9. The security management method as claimed in claim 1, wherein the security monitoring device is a vulnerabilities monitoring device, the security issue list is a vulnerabilities list, and the list of the one or more security issues is a list of one or more vulnerabilities.

10. The security management method as claimed in claim 8, wherein the security monitoring device is a vulnerabilities monitoring device, the security issue list is a vulnerabilities list, and the list of the one or more security issues is a list of one or more vulnerabilities.

11. A non-transitory computer-readable storage medium having stored thereon a computer program product including instructions to cause a computer to perform a security management method, the security management method comprising:

12. The non-transitory computer-readable storage medium as claimed in claim 11, wherein the instructions to move the one terminal on which the one or more security issues are found from the normal network to the separated network include an instruction to change an entry representing the one or more security issues on the one terminal in a connection-permitted terminal address table for the one terminal on which the one or more security issues are found.

13. The non-transitory computer-readable storage medium as claimed in claim 11, the security management method further comprising:

determining, by the SDN controller, whether a permission of communications to the one terminal of the plurality of terminals within the one SSID of the plurality of SSIDs under the one AP device is specified, in case the one AP device is in a privacy separator mode in which the communications to the one terminal of the plurality of terminals within the one SSID of the plurality of SSIDs under the one AP device are prohibited; and

14. The non-transitory computer-readable storage medium as claimed in claim 13, wherein permitting, by the SDN controller, the communications to the determined one terminal includes releasing, by the SDN controller, the AP device from the privacy separator mode.

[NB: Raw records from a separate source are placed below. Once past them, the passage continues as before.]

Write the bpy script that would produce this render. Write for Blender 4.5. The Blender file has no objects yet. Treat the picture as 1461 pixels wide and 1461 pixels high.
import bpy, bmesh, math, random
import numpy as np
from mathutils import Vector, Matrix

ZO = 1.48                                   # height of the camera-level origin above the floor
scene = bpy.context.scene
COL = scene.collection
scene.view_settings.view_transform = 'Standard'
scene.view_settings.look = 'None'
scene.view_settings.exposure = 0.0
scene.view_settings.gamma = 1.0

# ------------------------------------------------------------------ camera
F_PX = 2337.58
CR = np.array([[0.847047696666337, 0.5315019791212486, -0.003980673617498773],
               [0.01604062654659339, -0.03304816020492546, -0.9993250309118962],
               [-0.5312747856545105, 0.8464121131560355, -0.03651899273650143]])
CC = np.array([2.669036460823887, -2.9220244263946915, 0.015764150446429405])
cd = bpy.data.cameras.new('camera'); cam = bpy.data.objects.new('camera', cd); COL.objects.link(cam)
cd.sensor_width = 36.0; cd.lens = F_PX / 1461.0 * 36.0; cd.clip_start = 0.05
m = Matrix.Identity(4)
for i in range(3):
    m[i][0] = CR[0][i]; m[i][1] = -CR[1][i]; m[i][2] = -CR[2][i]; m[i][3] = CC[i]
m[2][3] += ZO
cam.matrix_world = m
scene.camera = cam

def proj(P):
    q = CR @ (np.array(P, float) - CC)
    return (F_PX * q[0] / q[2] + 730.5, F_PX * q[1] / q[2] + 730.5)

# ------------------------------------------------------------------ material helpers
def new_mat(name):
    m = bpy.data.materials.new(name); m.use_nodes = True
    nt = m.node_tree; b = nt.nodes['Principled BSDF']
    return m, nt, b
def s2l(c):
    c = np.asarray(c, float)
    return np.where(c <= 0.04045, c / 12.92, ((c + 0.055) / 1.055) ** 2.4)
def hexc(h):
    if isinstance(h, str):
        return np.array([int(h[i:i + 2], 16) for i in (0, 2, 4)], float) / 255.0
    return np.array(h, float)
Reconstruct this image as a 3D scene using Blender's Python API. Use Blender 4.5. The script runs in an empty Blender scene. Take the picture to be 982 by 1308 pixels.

15. The non-transitory computer-readable storage medium as claimed in claim 13, wherein permitting, by the SDN controller, the communications to the determined one terminal includes connecting, by the SDN controller, the one terminal to an SSID which is different from the one SSID of the plurality of SSIDs.

16. The non-transitory computer-readable storage medium as claimed in claim 11, wherein the securities management system further includes the plurality of terminals.

17. The non-transitory computer-readable storage medium as claimed in claim 16, wherein the securities management system further includes the plurality of networks.

18. The non-transitory computer-readable storage medium as claimed in claim 17, wherein the securities management system further includes the security monitoring device.

19. The non-transitory computer-readable storage medium as claimed in claim 11, wherein the security monitoring device is a vulnerabilities monitoring device, the security issue list is a vulnerabilities list, and the list of the one or more security issues is a list of one or more vulnerabilities.

20. The non-transitory computer-readable storage medium as claimed in claim 18, wherein the security monitoring device is a vulnerabilities monitoring device, the security issue list is a vulnerabilities list, and the list of the one or more security issues is a list of one or more vulnerabilities.

21. A security management system, comprising:

at least one AP device, under which one AP device of the at least one AP device a plurality of terminals being configured to be communicatively connected within one SSID, the security management system to monitor communications between the plurality of terminals and to perform shutoff and separation of communications, the one SSID being one of a plurality of SSIDs, the one AP device including a radio module provided with the plurality of SSIDs and configured to be communicatively connected to the plurality of terminals, the communications including file sharing permitted between the plurality of terminals, the one AP device also being configured to be communicatively connected to the plurality of networks including a normal network and a separated network; and

an SDN controller which is configured to be communicatively connected to the one AP device and which is further configured to receive a security issue list from a security monitoring device which is communicatively connected to the SDN controller, the security issue list containing a list of one or more security issues on one of the plurality of terminals that are found by the security monitoring device;

prepare a communication flow in which communications by the one terminal on which the one or more security issues are found are conducted in the separated network;

transmit the prepared communication flow to the AP device; and

provide, to the AP device, instructions to move the one terminal on which the one or more security issues are found from the normal network to the separated network.

22. The security management system as claimed in claim 21,

wherein the instructions to move the one terminal on which the one or more security issues are found from the normal network to the separated network include an instruction to change an entry representing the one or more security issues on the one terminal in a connection-permitted terminal address table for the one terminal on which one or more security issues are found.

23. The security management system as claimed in claim 21, wherein the SDN controller is further configured to

determine whether a permission of communications to the one terminal of the plurality of terminals within the one SSID of the plurality of SSIDs under the one AP device is specified, in case the one AP device is in a privacy separator mode in which the communications to the one terminal of the plurality of terminals within the one SSID of the plurality of SSIDs under the one AP device are prohibited; and permit the communications to the determined one terminal if the permission of the communications to the one terminal is determined to be specified.

24. The security management system as claimed in claim 23, wherein the SDN controller is further configured to release the AP device from the privacy separator mode.

25. The security management system as claimed in claim 23, wherein the SDN controller is further configured to connect the one terminal to an SSID which is different from the one SSID of the SSIDs.

26. The security management system as claimed in claim 21, further comprising the plurality of terminals.

27. The security management system as claimed in claim 26, further comprising the plurality of networks.

28. The security management system as claimed in claim 27, further comprising the security monitoring device.

29. The security management system as claimed in claim 21, wherein the security monitoring device is a vulnerabilities monitoring device, the security issue list is a vulnerabilities list, and the list of the one or more security issues is a list of one or more vulnerabilities.

30. The security management system as claimed in claim 28, wherein the security monitoring device is a vulnerabilities monitoring device, the security issue list is a vulnerabilities list, and the list of the one or more security issues is a list of one or more vulnerabilities.